[EXERCISE]
Take the lines from the head of the listing through the one bearing "o = struct('trim_9', b, M_TRIM);" and copy them exactly, leaving every picture out.

[SUPPLIED DATA]
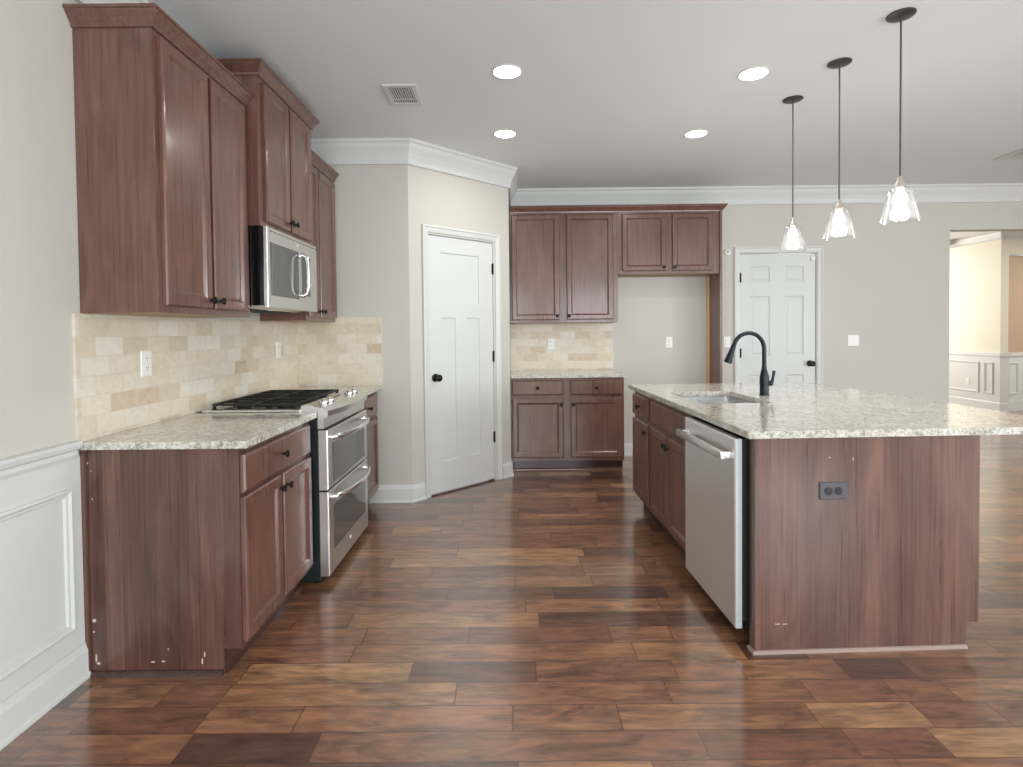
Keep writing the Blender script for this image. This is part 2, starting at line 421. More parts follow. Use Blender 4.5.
# wainscot on the left wall
b = B(); sweep(b, [(0, YR+.01), (0, 2.065)], [(.0005, .862), (.012, .862), (.016, .872), (.014, .888), (.028, .896), (.034, .912), (.034, .924), (.0005, .924)]); struct('trim_4', b, M_TRIM)
b = B(); box(b, .0003, YR+.01, .136, .004, 2.0955, .862); struct('trim_5', b, M_TRIM)
def frame_mould(bm, to3, a0, z0, a1, z1, w=.03, t=.016, off=.004):
    prof = [(0, off), (0, off+t*.6), (w*.25, off+t), (w*.55, off+t*.55), (w*.85, off+t*.5), (w, off)]
    L = []
    for ins, d in prof:
        L.append([bm.verts.new(to3(p[0], d, p[1])) for p in ((a0+ins, z0+ins), (a1-ins, z0+ins), (a1-ins, z1-ins), (a0+ins, z1-ins))])
    for A, Bq in zip(L, L[1:]):
        for i in range(4): bm.faces.new((A[i], A[(i+1) % 4], Bq[(i+1) % 4], Bq[i]))
    A, Bq = L[0], L[-1]
    for i in range(4): bm.faces.new((A[i], A[(i+1) % 4], Bq[(i+1) % 4], Bq[i]))
b = B()
for a0, a1 in ((1.05, 2.03), (-.05, .93), (-1.15, -.17)):
    frame_mould(b, lambda a, d, z: (d, a, z), a0, .213, a1, .75)
struct('trim_6', b, M_TRIM)
# wainscot in the dining room
b = B(); box(b, WX-.012, WY-.0003, .161, WX-.0003, 12.8, .86); box(b, WX-.03, WY-.0003, .861, WX-.0003, 12.8, .915)
box(b, WX-.0119, WY-.0118, .1612, WX+.13, WY-.0003, .8598); box(b, WX-.0298, WY-.0298, .8612, WX+.15, WY-.0003, .9148)
struct('trim_7', b, M_TRIM)
b = B()
for a0, a1 in ((8.52, 8.68), (8.78, 9.55), (9.68, 10.5), (10.6, 11.4)):
    frame_mould(b, lambda a, d, z: (WX-.012-d, a, z), a0, .27, a1, .76, off=0)
struct('trim_8', b, M_TRIM)
b = B(); box(b, 0, -.012, .001, 3, -.0005, .86); box(b, 0, -.03, .861, 3, -.0005, .915); box(b, 0, -.028, .002, 3, -.0125, .16)
for a0, a1 in ((.06, .25), (.36, .9), (1.0, 1.9)): frame_mould(b, lambda a, d, z: (a, -.012-d, z), a0, .27, a1, .76, off=0)
o = struct('trim_9', b, M_TRIM); o.location = (WX+.12, WY+.06, 0); o.rotation_euler = (0, 0, ang2)

# ------------------------------------------------------------------ interior doors
def casing(bm, x0, x1, ztop, w=.057, t=.018):
    # three mitred boards with a stepped profile, front towards -y; x0/x1 = outer edges
    prof = [(0, -.0005), (0, -t), (.012, -t-.003), (.02, -t*.8), (w-.012, -t*.6), (w, -t*.45), (w, -.0005)]
    path = [(x0, 0.002), (x0, ztop), (x1, ztop), (x1, 0.002)]
    secs = []
    for i, (x, z) in enumerate(path):
        sx = 1 if i < 2 else -1
        secs.append([bm.verts.new((x+sx*o, d, z-(o if i in (1, 2) else 0))) for o, d in prof])
    for A, Bq in zip(secs, secs[1:]):
        for j in range(len(prof)): bm.faces.new((A[j], A[(j+1) % len(prof)], Bq[(j+1) % len(prof)], Bq[j]))
    bm.faces.new(secs[0]); bm.faces.new(secs[-1])
def slab_with_panels(x0, x1, z0, z1, panels, front, th, raised):
    """door slab whose face is cut into a grid; panels = list of (x0,z0,x1,z1) recessed"""
    bm = B()
    xs = sorted({x0, x1} | {p[0] for p in panels} | {p[2] for p in panels})
    zs = sorted({z0, z1} | {p[1] for p in panels} | {p[3] for p in panels})
    def inp(cx, cz):
        return any(p[0] < cx < p[2] and p[1] < cz < p[3] for p in panels)
    vd = {}
    def V(x, z):
        if (x, z) not in vd: vd[(x, z)] = bm.verts.new((x, front, z))
        return vd[(x, z)]
    for i in range(len(xs)-1):
        for j in range(len(zs)-1):
            if not inp((xs[i]+xs[i+1])/2, (zs[j]+zs[j+1])/2):
                bm.faces.new((V(xs[i], zs[j]), V(xs[i+1], zs[j]), V(xs[i+1], zs[j+1]), V(xs[i], zs[j+1])))
    for p in panels:
        prof = [(0, 0), (.004, .009), (.014, .011)] if not raised else [(0, 0), (.008, .009), (.016, .010), (.036, .003)]
        if not raised: prof = [(0, 0), (.003, .009)]
        L = [[bm.verts.new(q) for q in ((p[0]+i, front+d, p[1]+i), (p[2]-i, front+d, p[1]+i), (p[2]-i, front+d, p[3]-i), (p[0]+i, front+d, p[3]-i))] for i, d in prof]
        for A, Bq in zip(L, L[1:]):
            for i in range(4): bm.faces.new((A[i], A[(i+1) % 4], Bq[(i+1) % 4], Bq[i]))
        bm.faces.new(L[-1])
    bmesh.ops.remove_doubles(bm, verts=bm.verts, dist=1e-5)
    # edges and back
    o = [(x0, z0), (x1, z0), (x1, z1), (x0, z1)]
    f_ = [bm.verts.new((x, front, z)) for x, z in o]; k_ = [bm.verts.new((x, front+th, z)) for x, z in o]
    for i in range(4): bm.faces.new((f_[i], f_[(i+1) % 4], k_[(i+1) % 4], k_[i]))
    bm.faces.new(k_)
    return bm
def door_knob(parent, x, z, front):
    b = B(); lathe(b, [(0, 0), (.032, 0), (.033, .006), (.026, .011), (.012, .014), (.011, .032), (.022, .038), (.029, .05), (.028, .062), (.016, .071), (0, .072)], (x, front, z), Vector((0, -1, 0)))
    obj('door_knob', b, M_BLACK, parent, True, 'black round door knob')
def hinge(parent, x, z, front):
    b = B(); box(b, x-.008, front-.003, z-.045, x+.002, front, z+.045); lathe(b, [(0, -.05), (.006, -.05), (.006, .05), (0, .05)], (x+.004, front-.006, z), 'z', 10)
    obj('hinge', b, M_BLACK, parent, False, 'black hinge')
def make_door(name, loc, rot, c0, c1, s0, s1, zt, panels, raised, knobx, hx, hz):
    root = bpy.data.objects.new(name, None); C.objects.link(root); root.location = loc; root.rotation_euler = (0, 0, rot); root['kind'] = 'structure'
    b = B(); casing(b, c0, c1, zt+.072, w=s0-c0-.004); obj('door_casing', b, M_TRIM, root)
    b = B(); box(b, s0-.0045, .0, .002, s0-.0005, .095, zt+.006); box(b, s1+.0005, .0, .002, s1+.0045, .095, zt+.006); box(b, s0, .0, zt+.002, s1, .095, zt+.006); obj('door_jamb', b, M_TRIM, root)
    obj('door_slab', slab_with_panels(s0+.002, s1-.002, .018, zt-.002, panels, .012, .036, raised), M_DOOR, root)
    door_knob(root, knobx, .955, .012)
    for z in hz: hinge(root, hx, z, .0105)
    b = B(); box(b, s0, .012, .0005, s1, .045, .006); obj('threshold', b, M_TOE, root)
    return root
make_door('door_1', (XS, YS, 0), ANG, .12, .943, .177, .87, 2.103,
          [(.308, 1.56, .714, 1.972), (.308, .262, .453, 1.441), (.577, .262, .714, 1.441)], False, .24, .868, (1.875, 1.105, .39))
d2 = make_door('door_2', (0, YB, 0), 0, 3.99, 4.915, 4.05, 4.85, 2.107,
          [(4.165, 1.815, 4.37, 1.975), (4.525, 1.815, 4.725, 1.975), (4.165, 1.04, 4.37, 1.667), (4.525, 1.04, 4.725, 1.667), (4.165, .24, 4.37, .84), (4.525, .24, 4.725, .84)],
          True, 4.79, 4.06, (1.86, 1.07, .28))
b = B(); lathe(b, [(0, 0), (.028, 0), (.028, .012), (.02, .02), (0, .02)], (4.815, .012, 2.055), Vector((0, -1, 0))); obj('door_sensor', b, M_WPLATE, d2, True, 'small round white door sensor')

# ------------------------------------------------------------------ cabinets
def knob(parent, x, z, y):
    b = B(); lathe(b, [(0, 0), (.009, 0), (.007, .003), (.005, .008), (.006, .014), (.014, .018), (.0165, .023), (.0145, .028), (.006, .031), (0, .031)], (x, y, z), Vector((0, -1, 0)), seg=16)
    obj('knob', b, M_BLACK, parent, True, 'small black round knob')
def cab_door(parent, x0, z0, x1, z1, kx=None, kz=None, st=.056, y=-.001, name='door'):
    b = B(); rings_front(b, x0, z0, x1, z1, [(0, y-.014), (.005, y-.0195), (.010, y-.0205), (st-.012, y-.0205), (st-.006, y-.016), (st, y-.011), (st+.004, y-.0095)], y)
    d = obj(name, b, M_WOOD, parent)
    if kx is not None: knob(d, kx, kz, y-.0205)
    return d
def drawer_front(parent, x0, z0, x1, z1, kn=True, y=-.001):
    b = B(); rings_front(b, x0, z0, x1, z1, [(0, y-.013), (.008, y-.0195), (.012, y-.0205)], y)
    d = obj('drawer', b, M_WOOD, parent)
    if kn: knob(d, (x0+x1)/2, (z0+z1)/2, y-.0205)
    return d
def base_carcass(parent, w, depth=.60, top=.8835, sides=M_PANEL):
    b = B(); prism(b, [(0, top), (0, .1), (.072, .1), (.072, .0005), (depth, .0005), (depth, top)], 'x', 0, w); obj('carcass', b, sides, parent)
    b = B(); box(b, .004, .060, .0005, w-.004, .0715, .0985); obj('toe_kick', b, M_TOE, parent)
def crown_cab(parent, path, z0, name='crown_moulding', p=.044, h=.066):
    b = B(); sweep(b, path, [(.0005, z0), (.008, z0), (.010, z0+.012), (.016, z0+.02), (p*.5, z0+h*.45), (p*.82, z0+h*.72), (p*.86, z0+h*.8), (p, z0+h*.84), (p, z0+h), (.0005, z0+h)])
    obj(name, b, M_WOOD, parent)

# left run, base cabinet nearest the camera
YE = 2.096
t = thing('base_cabinet', 'dark wood base cabinet nearest the camera with scuffed side panel beside the white wainscot', 'cabinet', (.61, YE, 0), PI/2)
base_carcass(t, .732)
drawer_front(t, .006, .708, .697, .857)
cab_door(t, .004, .128, .338, .69, .316, .635); cab_door(t, .364, .128, .700, .69, .388, .632)
b = B(); box(b, -.010, .5925, .0005, -.0003, .6075, .883); obj('scribe_moulding', b, M_WOOD, t)
b = B(); prism(b, [(-.0003, .0005), (-.016, .0005), (-.013, .010), (-.006, .016), (-.0003, .018)], 'y', .074, .604)
for v in b.verts: pass
obj('shoe_moulding', b, M_TOE, t)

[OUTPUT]
Keep writing the Blender script for this image. This is part 2, starting at line 421. More parts follow. Use Blender 4.5.
# wainscot on the left wall
b = B(); sweep(b, [(0, YR+.01), (0, 2.065)], [(.0005, .862), (.012, .862), (.016, .872), (.014, .888), (.028, .896), (.034, .912), (.034, .924), (.0005, .924)]); struct('trim_4', b, M_TRIM)
b = B(); box(b, .0003, YR+.01, .136, .004, 2.0955, .862); struct('trim_5', b, M_TRIM)
def frame_mould(bm, to3, a0, z0, a1, z1, w=.03, t=.016, off=.004):
    prof = [(0, off), (0, off+t*.6), (w*.25, off+t), (w*.55, off+t*.55), (w*.85, off+t*.5), (w, off)]
    L = []
    for ins, d in prof:
        L.append([bm.verts.new(to3(p[0], d, p[1])) for p in ((a0+ins, z0+ins), (a1-ins, z0+ins), (a1-ins, z1-ins), (a0+ins, z1-ins))])
    for A, Bq in zip(L, L[1:]):
        for i in range(4): bm.faces.new((A[i], A[(i+1) % 4], Bq[(i+1) % 4], Bq[i]))
    A, Bq = L[0], L[-1]
    for i in range(4): bm.faces.new((A[i], A[(i+1) % 4], Bq[(i+1) % 4], Bq[i]))
b = B()
for a0, a1 in ((1.05, 2.03), (-.05, .93), (-1.15, -.17)):
    frame_mould(b, lambda a, d, z: (d, a, z), a0, .213, a1, .75)
struct('trim_6', b, M_TRIM)
# wainscot in the dining room
b = B(); box(b, WX-.012, WY-.0003, .161, WX-.0003, 12.8, .86); box(b, WX-.03, WY-.0003, .861, WX-.0003, 12.8, .915)
box(b, WX-.0119, WY-.0118, .1612, WX+.13, WY-.0003, .8598); box(b, WX-.0298, WY-.0298, .8612, WX+.15, WY-.0003, .9148)
struct('trim_7', b, M_TRIM)
b = B()
for a0, a1 in ((8.52, 8.68), (8.78, 9.55), (9.68, 10.5), (10.6, 11.4)):
    frame_mould(b, lambda a, d, z: (WX-.012-d, a, z), a0, .27, a1, .76, off=0)
struct('trim_8', b, M_TRIM)
b = B(); box(b, 0, -.012, .001, 3, -.0005, .86); box(b, 0, -.03, .861, 3, -.0005, .915); box(b, 0, -.028, .002, 3, -.0125, .16)
for a0, a1 in ((.06, .25), (.36, .9), (1.0, 1.9)): frame_mould(b, lambda a, d, z: (a, -.012-d, z), a0, .27, a1, .76, off=0)
o = struct('trim_9', b, M_TRIM); o.location = (WX+.12, WY+.06, 0); o.rotation_euler = (0, 0, ang2)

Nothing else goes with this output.